Scientists had long predicted that methane emissions from wetlands would rise as the climate warmed, but between 2020 and 2022 air samples showed the highest concentrations of methane in the atmosphere since reliable measurements began in the 1980s.

Four studies published in recent months say tropical wetlands are the most likely cause of the increase, with tropical regions contributing more than 7 million tons to methane increases in recent years.

“Methane concentrations are not only rising, but they are rising faster in the last five years than at any time in the instrumental record,” said environmental scientist Rob Jackson of Stanford University, chair of the group that released the most recent five-year global methane budget in September.

Satellite instruments showed that the tropics were the source of a sharp increase. Scientists also analyzed certain chemical signatures in the methane to determine whether it came from fossil fuels or a natural source – in this case wetlands.

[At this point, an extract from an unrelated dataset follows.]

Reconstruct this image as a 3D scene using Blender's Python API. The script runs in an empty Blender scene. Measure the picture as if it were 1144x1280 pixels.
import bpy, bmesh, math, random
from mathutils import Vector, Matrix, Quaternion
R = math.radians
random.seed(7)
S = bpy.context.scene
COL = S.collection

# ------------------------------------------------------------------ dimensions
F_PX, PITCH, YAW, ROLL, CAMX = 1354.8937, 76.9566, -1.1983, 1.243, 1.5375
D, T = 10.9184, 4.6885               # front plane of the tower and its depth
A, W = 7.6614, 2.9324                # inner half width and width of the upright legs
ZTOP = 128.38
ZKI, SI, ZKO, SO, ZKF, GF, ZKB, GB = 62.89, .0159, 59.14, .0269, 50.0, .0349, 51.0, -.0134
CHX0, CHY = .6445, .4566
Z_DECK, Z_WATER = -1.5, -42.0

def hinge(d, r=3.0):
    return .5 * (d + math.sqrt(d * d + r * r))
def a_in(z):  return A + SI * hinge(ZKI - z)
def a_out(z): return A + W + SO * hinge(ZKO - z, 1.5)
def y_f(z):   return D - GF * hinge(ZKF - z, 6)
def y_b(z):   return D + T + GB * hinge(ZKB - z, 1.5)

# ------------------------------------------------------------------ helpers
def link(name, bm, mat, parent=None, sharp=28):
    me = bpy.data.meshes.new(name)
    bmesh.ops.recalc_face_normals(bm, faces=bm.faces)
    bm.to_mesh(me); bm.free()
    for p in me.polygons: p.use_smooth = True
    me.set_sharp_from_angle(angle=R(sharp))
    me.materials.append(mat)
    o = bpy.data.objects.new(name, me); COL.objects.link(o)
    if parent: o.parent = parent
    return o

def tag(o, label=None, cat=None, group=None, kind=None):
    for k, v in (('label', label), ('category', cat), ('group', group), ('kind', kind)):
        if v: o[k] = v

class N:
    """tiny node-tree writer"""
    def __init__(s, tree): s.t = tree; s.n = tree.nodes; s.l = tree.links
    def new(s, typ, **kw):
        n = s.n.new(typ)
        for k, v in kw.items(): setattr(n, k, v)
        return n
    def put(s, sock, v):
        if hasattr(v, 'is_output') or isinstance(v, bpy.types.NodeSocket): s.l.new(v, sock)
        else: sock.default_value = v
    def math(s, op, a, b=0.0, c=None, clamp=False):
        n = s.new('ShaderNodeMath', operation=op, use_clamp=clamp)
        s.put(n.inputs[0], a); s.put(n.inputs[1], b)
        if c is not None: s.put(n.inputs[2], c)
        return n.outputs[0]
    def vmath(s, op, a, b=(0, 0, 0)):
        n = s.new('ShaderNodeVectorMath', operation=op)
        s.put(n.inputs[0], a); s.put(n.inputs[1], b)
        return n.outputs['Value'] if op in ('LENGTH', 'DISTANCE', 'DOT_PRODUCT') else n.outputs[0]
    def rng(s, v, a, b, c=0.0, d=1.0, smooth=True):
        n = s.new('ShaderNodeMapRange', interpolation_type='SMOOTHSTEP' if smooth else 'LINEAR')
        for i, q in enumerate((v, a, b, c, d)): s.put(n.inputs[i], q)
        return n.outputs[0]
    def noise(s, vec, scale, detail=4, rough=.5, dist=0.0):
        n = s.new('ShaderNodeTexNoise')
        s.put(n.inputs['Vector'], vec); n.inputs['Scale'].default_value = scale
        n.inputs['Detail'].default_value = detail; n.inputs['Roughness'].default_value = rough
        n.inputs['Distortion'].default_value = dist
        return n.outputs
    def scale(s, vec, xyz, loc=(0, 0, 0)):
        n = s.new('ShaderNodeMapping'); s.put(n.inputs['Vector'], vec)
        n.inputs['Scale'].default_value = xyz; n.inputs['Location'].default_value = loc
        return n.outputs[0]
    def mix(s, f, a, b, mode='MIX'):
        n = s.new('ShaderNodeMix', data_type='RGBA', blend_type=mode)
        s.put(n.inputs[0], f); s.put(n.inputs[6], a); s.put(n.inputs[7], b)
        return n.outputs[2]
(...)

According to researchers, the Congo, Southeast Asia, the Amazon and southern Brazil contributed most to the increase in the tropics.

Data published in March 2023 in Nature Climate Change shows that annual wetland emissions over the past two decades have been about 500,000 tons per year higher than scientists had predicted under worst-case climate scenarios.

Capturing emissions from wetlands is challenging with current technologies.

“We should probably be a little more worried than we are,” said Duke University climate scientist Drew Shindell.

The La Nina climate pattern, which causes heavier rainfall in parts of the tropics, appeared to be responsible for the increase, according to a study published in September in the journal Proceedings of the National Academy of Sciences.

But La Nina alone, which last ended in 2023, cannot explain the record-high emissions, Shindell said.

For countries seeking to combat climate change, “this has significant implications for planning reductions in methane and carbon dioxide emissions,” said Zhen Qu, an atmospheric chemist at North Carolina State University who led the study of La Nina impacts.

If methane emissions in wetlands continue to rise, scientists say governments will need to take stronger action to limit warming to 1.5°C (2.7°F), as agreed to in the United Nations’ Paris climate accord.

WATER WORLD

Methane is 80 times more effective at trapping heat than carbon dioxide (CO2) over a 20-year period and is responsible for about a third of the 1.3 degrees Celsius (2.3 F) of warming the world has recorded since 1850. Unlike CO2, however, methane is washed out of the atmosphere after about a decade, so the long-term effects are smaller.

More than 150 countries have committed to achieving a 30% reduction from 2020 levels by 2030, closing the gap in oil and gas infrastructure.

However, scientists have not yet observed a slowdown, although technologies to detect methane leaks have improved. According to the International Energy Agency’s 2024 Global Methane Tracker report, methane emissions from fossil fuels have remained at a record high of 120 million tons since 2019.

Satellites have also detected more than 1,000 large plumes of methane from oil and gas operations over the past two years, but notified countries responded to only 12 leaks, according to a U.N. Environment Program report released Friday.

Some countries have announced ambitious plans to reduce methane.

China said last year that it would seek to curb flaring or burning emissions from oil and gas wells.

President Joe Biden’s administration passed a methane fee on major oil and gas producers last week, but it is likely to be eliminated under the new presidency of Donald Trump.

Democratic Republic of Congo Environment Minister Eve Bazaiba told Reuters on the sidelines of the UN climate summit COP29 that the country was working to assess methane emissions from the swampy forests and wetlands of the Congo Basin. In the 2024 methane budget report, Congo was the largest hotspot for methane emissions in the tropics.

“We don’t know how much [methane is coming off our wetlands]” she said. “So we bring in those who can invest in this way and also monitor the inventory of how much we have and how we can use it as well.”